Often when companies ask the question “what motivates you?”, one of the most common responses received would be “public recognition”. Many times this is listed above compensation and time off in the hierarchy of professional motivators. For some of us, the simple acknowledgement of a job well done is more valuable than the money.
There are few who have had to wait longer for that acknowledgement that Sixto Rodriguez. The Oscar award winning documentary “Searching for Sugarman” tells the story of the Bob Dylan-esque folk singer who put out two albums in the early 1970’s. Both albums turned out to be duds in the United States, which put an immediate and abrupt end to the talented singer’s career. However just as his music career was coming to an end, his songs began to receive airplay in South Africa. Soon thereafter one of his albums when platinum by selling over a million copies. South Africans began to include his name in sentences normally reserved only for Elvis and The Beatles. Everything seemed to be looking up for Sixto although there was one problem, he had no idea any of this success was happening. After his albums flopped in the United States he went back to his day job as a construction worker in Detroit and there he stayed for the next two and a half decades under the impression that people didn’t care for his music. This all changed in 1998 when his daughter stumbled across a South African website dedicated to his music. It was only then he truly realized how successful his music had been and that all of his effort had not been in vain.

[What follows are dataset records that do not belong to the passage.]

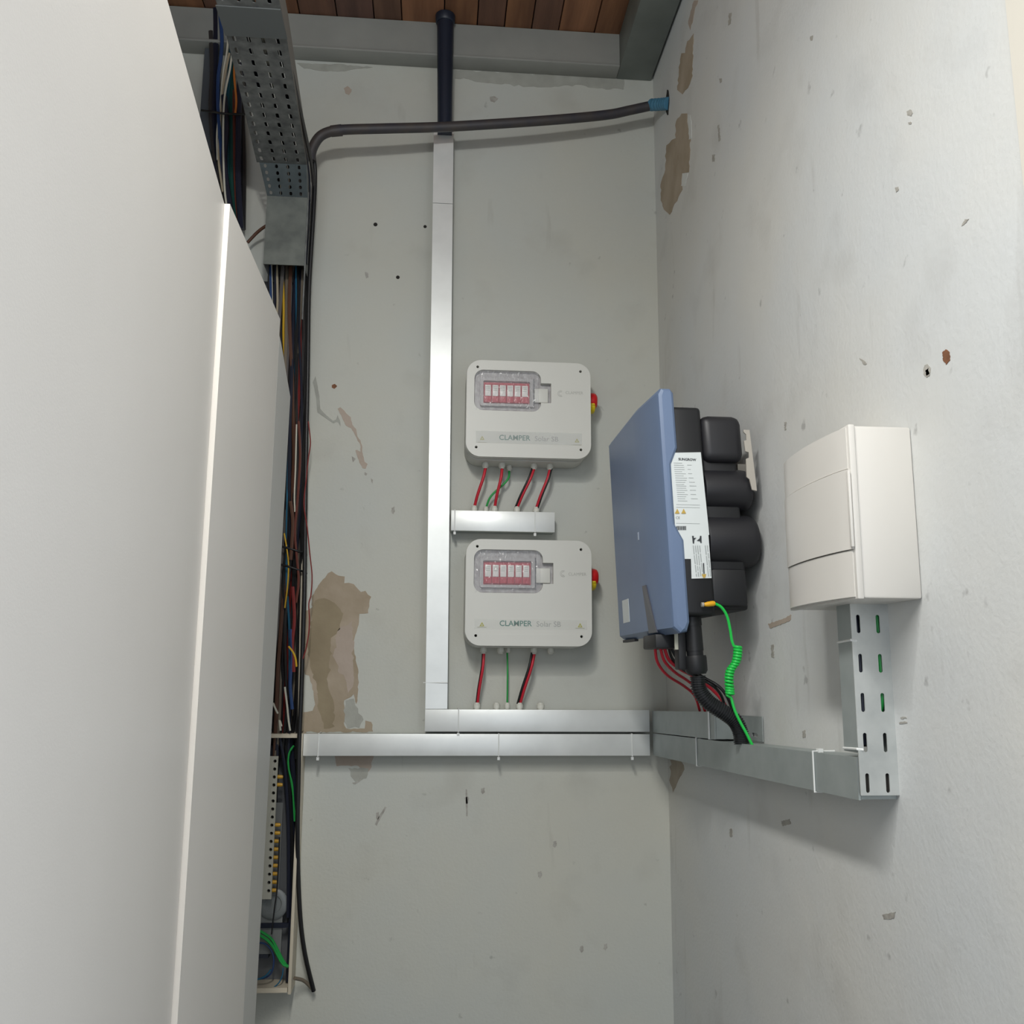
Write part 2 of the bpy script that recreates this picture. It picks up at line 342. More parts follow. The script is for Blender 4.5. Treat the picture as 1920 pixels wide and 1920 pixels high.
patch_side('damp_and_shade', [(1256,1470),(1258,1425),(1275,1425),(1284,1436),(1274,1458),(1262,1486)], mat('faint_brown_shade', (176, 166, 152), .8, col2=(162, 150, 134), scale=30), .0006, 2)  # soft brown shadow below the trunking, painted as a wall patch
for pts, mm in (([(1768,660),(1774,655),(1781,660),(1782,675),(1775,684),(1769,675)], RUST), ([(1733,687),(1739,682),(1745,690),(1744,703),(1738,708),(1732,702)], SMUDGE),
                ([(1736,694),(1741,690),(1743,700),(1738,705)], BRIGHTP),
                ([(1701,208),(1707,205),(1712,210),(1709,217),(1702,216)], SMUDGE), ([(1703,229),(1710,229),(1709,233),(1704,233)], SMUDGE),
                ([(1679,352),(1685,350),(1686,357),(1681,361)], SMUDGE), ([(1346,235),(1349,234),(1351,262),(1348,265)], SMUDGE), ([(1336,291),(1341,290),(1340,303),(1336,303)], SMUDGE),
                ([(1367,25),(1372,24),(1371,44),(1366,48)], SMUDGE), ([(1520,68),(1524,67),(1524,75),(1520,76)], SMUDGE), ([(1612,672),(1622,677),(1626,683),(1621,684)], SMUDGE),
                ([(1810,412),(1817,410),(1812,418),(1803,424)], SMUDGE), ([(1349,148),(1353,147),(1354,153),(1351,156)], SMUDGE), ([(1471,792),(1475,791),(1475,806),(1472,807)], SMUDGE),
                ([(1446,1210),(1451,1209),(1452,1234),(1447,1232)], SMUDGE), ([(1368,1555),(1373,1554),(1374,1568),(1369,1570)], SMUDGE), ([(1505,1370),(1510,1369),(1511,1382),(1506,1384)], SMUDGE),
                ([(1688,1345),(1700,1344),(1701,1347),(1689,1348)], SMUDGE), ([(1686,1354),(1702,1353),(1702,1356),(1687,1357)], SMUDGE),
                ([(1440,1170),(1470,1160),(1484,1152),(1482,1164),(1462,1172),(1444,1178)], PEEL_P), ([(1655,1715),(1680,1710),(1676,1722),(1658,1724)], SMUDGE), ([(1465,1540),(1480,1536),(1484,1545),(1468,1549)], SMUDGE)):
    patch_side('wall_mark', pts, mm, .0006, .9, 2.2)
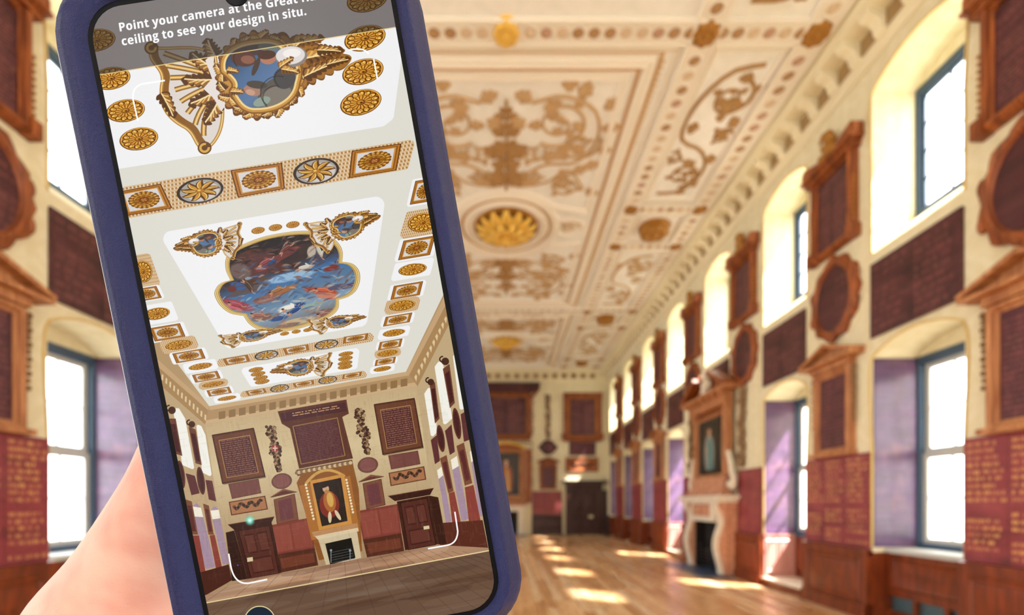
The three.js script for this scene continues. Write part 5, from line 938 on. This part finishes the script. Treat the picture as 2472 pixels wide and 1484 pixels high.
  for (let k = 0; k < 620; k++) { const x = 520 + rnd() * 345, y = 565 + rnd() * 232, z = Math.min(2, Math.max(0, Math.floor((y - 560 + (rnd() - 0.5) * 50 + (x - 690) * 0.12) / 82))); local(x, y, () => { c.globalAlpha = 0.25 + rnd() * 0.4; c.fillStyle = pal[z][Math.floor(rnd() * 7)]; c.beginPath(); c.moveTo(-7 - rnd() * 9, rnd() * 3); c.quadraticCurveTo(0, -3 - rnd() * 5, 7 + rnd() * 9, 0); c.quadraticCurveTo(0, 1 + rnd() * 3, -7, 2); c.fill(); }, -0.2 + (rnd() - 0.5) * 1.4); }
  for (const [x, y, t, a] of [[640, 632, '#8c4040', -0.5], [690, 600, '#6a322c', -0.6], [770, 605, '#c2b8a6', 1.1], [735, 645, '#c9c0b4', -0.2], [600, 690, '#4c3424', 0.9], [668, 700, '#9c6840', -0.4], [780, 700, '#c0563a', 0.1], [700, 742, '#e4ded2', -0.3], [712, 748, '#20407c', -0.5], [570, 735, '#a43e48', 0.2], [625, 760, '#9c6452', 0.1], [785, 758, '#8a5a52', -0.1]]) local(x, y, () => { c.fillStyle = t; c.beginPath(); c.ellipse(0, 0, 17, 5.5, 0, 0, 7); c.fill(); c.beginPath(); c.ellipse(9, -3, 9, 3, 0.9, 0, 7); c.fill(); c.fillStyle = '#c08a70'; c.beginPath(); c.arc(-17, 1, 3.6, 0, 7); c.fill(); c.fillStyle = '#4a2c20'; c.beginPath(); c.ellipse(-18, -1.5, 3.4, 2, 0, 0, 7); c.fill(); c.strokeStyle = '#b88468'; c.lineWidth = 2.2; c.beginPath(); c.moveTo(12, 0); c.quadraticCurveTo(20, 4, 25, -2); c.moveTo(-10, 2); c.lineTo(-20, 9); c.stroke(); c.strokeStyle = 'rgba(255,240,220,0.35)'; c.lineWidth = 1.4; c.beginPath(); c.moveTo(-12, -2); c.quadraticCurveTo(0, -6, 13, -2); c.stroke(); c.strokeStyle = 'rgba(20,10,8,0.45)'; c.beginPath(); c.moveTo(-12, 3); c.quadraticCurveTo(0, 6, 14, 3); c.stroke(); }, a);
  c.restore();
  cartouche(497, 588, 30, 24, TILT, -1); cartouche(838, 546, 32, 24, TILT - 0.12, 1); cartouche(612, 810, 27, 10, TILT, 1); cartouche(820, 776, 25, 11, TILT, 1);
  for (const [x, y] of [[623, 556], [665, 549], [707, 542]]) rosette(x, y, 16.5, 8); for (const [x, y] of [[687, 805], [715, 800], [743, 796]]) rosette(x, y, 11, 4.6);
  // small panel nearer the end wall
  poly([[578, 889], [869, 838], [862, 890], [606, 934]], WHITE, 12);
  cartouche(722, 887, 27, 15, TILT, -1);
  for (const [x, y] of [[618, 892], [623, 902], [629, 912], [633, 921], [835, 854], [834, 865], [833, 876], [833, 885]]) rosette(x, y, 18, 5.6);
  // side columns of small panels
  const cell = (x, y, hx, hy, lean, kind) => { const q = [[x - hx - lean, y - hy + hx * 0.168], [x + hx - lean, y - hy - hx * 0.168], [x + hx + lean, y + hy - hx * 0.168], [x - hx + lean, y + hy + hx * 0.168]];
    if (kind === 'd') { diaper(q, 20, 10); rosette(x, y, hx * 0.75, hy * 0.66); } else if (kind === 'r') { poly(q, WHITE, 8); rosette(x, y, hx * 0.72, hy * 0.62); } else { poly(q, WHITE, 8); square(sub(q, 0.1, 0.08, 0.9, 0.92)); } };
  for (const [x, y, hx, hy, ln, k] of [[345, 655, 30, 40, 14, 'd'], [355, 709, 36, 17, 8, 's'], [378, 757, 45, 23, 9, 'r'], [404, 802, 46, 19, 8, 's'], [432, 832, 44, 16, 7, 'd'], [456, 859, 44, 14, 6, 's'], [484, 884, 40, 12, 5, 'r'], [498, 909, 38, 11, 5, 's'], [515, 927, 36, 9, 4, 'd'], [529, 945, 34, 9, 4, 's'], [548, 961, 32, 8, 3, 'r'],
    [1028, 460, 40, 34, -8, 's'], [1020, 537, 48, 34, -10, 'd'], [1006, 598, 48, 28, -8, 's'], [996, 650, 48, 22, -6, 'r'], [982, 701, 44, 20, -5, 's'], [971, 737, 42, 18, -5, 'd'], [960, 771, 40, 14, -4, 's'], [951, 803, 38, 13, -4, 'r'], [942, 831, 34, 12, -3, 's'], [936, 852, 33, 11, -3, 'd'], [930, 872, 30, 9, -2, 's'], [923, 890, 30, 9, -2, 'r']]) cell(x, y, hx, hy, ln, k);
  // top panel
  cartouche(630, 182, 84, 78, TILT, 1);
  for (const [x, y] of [[232, 97], [268, 189], [303, 267], [335, 335]]) rosette(x, y, 47, 27); for (const [x, y] of [[887, -2], [881, 92], [876, 173], [871, 247]]) rosette(x, y, 51, 30, TILT - 0.12);
  // --- the app's own marks ---
  poly([[150, -80], [1000, -80], [960, 65], [955, 66], [240, 181], [200, 190]], 'rgba(52,44,40,0.62)');
  stroke([[195, 188], [965, 64]], '#e8cf8c', 2.6);
  poly([[480, 1458], [1190, 1327], [1240, 1560], [500, 1640]], 'rgba(40,26,20,0.5)'); stroke([[470, 1460], [1195, 1326]], '#ead9a0', 3.4);
  const path = (pts) => { c.beginPath(); c.strokeStyle = '#ffffff'; c.lineWidth = 5; pts(); c.stroke(); };
  const mv = (x, y) => c.moveTo(...S(x, y)), ln = (x, y) => c.lineTo(...S(x, y)), qd = (a, b, x, y) => c.quadraticCurveTo(...S(a, b), ...S(x, y));
  path(() => { mv(552, 1336); ln(557, 1366); qd(566, 1412, 602, 1407); ln(645, 1398); }); path(() => { mv(1098, 1235); ln(1105, 1282); qd(1104, 1312, 1078, 1316); ln(1033, 1324); });
  path(() => { mv(333, 292); ln(321, 240); qd(318, 208, 345, 202); ln(398, 194); }); path(() => { mv(842, 121); qd(878, 112, 890, 130); }); path(() => { mv(902, 142); ln(911, 190); });
  local(627, 1500, () => { c.fillStyle = '#1f2a38'; c.beginPath(); c.arc(0, 0, 37, 0, 7); c.fill(); c.strokeStyle = '#e8d8a0'; c.lineWidth = 2.4; c.stroke(); });
  const say = (s, x0, y0, x1, y1, part) => local(x0, y0, () => { c.rotate(Math.atan2(y1 - y0, x1 - x0)); c.font = 'bold 29px sans-serif'; c.fillStyle = '#ffffff'; const k = Math.hypot(x1 - x0, y1 - y0) / c.measureText(part).width; c.scale(k, 1); c.fillText(s, 0, 0); });
  say('Point your camera at the Great Hall', 287, 76, 723, 6, 'Point your camera at the Great'); say('ceiling to see your design in situ.', 294, 110, 745, 35, 'ceiling to see your design in situ.');
});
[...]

Sixto went on to play countless sold out concerts in South Africa, which stunned many who lived there. Most had assumed Sixto was dead, which would help explain the twenty plus year absence and the reason no one tried to alert him to his fame abroad. The odd thing is, once he realized his success and started playing concerts, he didn’t do it for the money. All the proceeds from his concerts were donated to friends and family and he continues to live in the same small Detroit home.